The Money Mustache Community

Learning, Sharing, and Teaching => Ask a Mustachian => Topic started by: Wordstew on February 08, 2016, 06:38:37 PM

Title: The whole pile or one shovel full at a time?
Post by: Wordstew on February 08, 2016, 06:38:37 PM
Would you throw a large lump some of $$ the stock market today given the recent market downward trend or would you dollar cost average
Title: Re: The whole pile or one shovel full at a time?
Post by: wwweb on February 08, 2016, 07:11:55 PM
How large  is a large lump of money?

My general rule of thumb is that extremely large sums (e.g. more than a year's salary or 30% your savings) should be dollar cost averaged into the market over about 3 years. This reduces your expected return, but also significantly reduces the risk that bad timing (luck) results in below average market returns for decades.

If it is only a moderately large sum of money (e.g. a bonus equivalent to a few months salary) then I just invest it as I would any other savings.

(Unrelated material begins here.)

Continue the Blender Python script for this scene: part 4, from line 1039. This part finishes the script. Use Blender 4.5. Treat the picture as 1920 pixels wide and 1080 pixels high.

Notice that at no point did I mention the recent market behavior - trying to make decisions that way is a losing game.
Title: Re: The whole pile or one shovel full at a time?
Post by: Giro on February 09, 2016, 01:03:13 PM
I tend to agree with the last poster.  My DH and I put $2500 in our personal account every two weeks.  Our 401k is also invested every two weeks.  If we have a windfall of more than $20k or so, I like to break it up into smaller amounts.  4x $5k would work in that scenario.  If we are talking about $100K or more, I would break it up over a year just to avoid any dips in the market.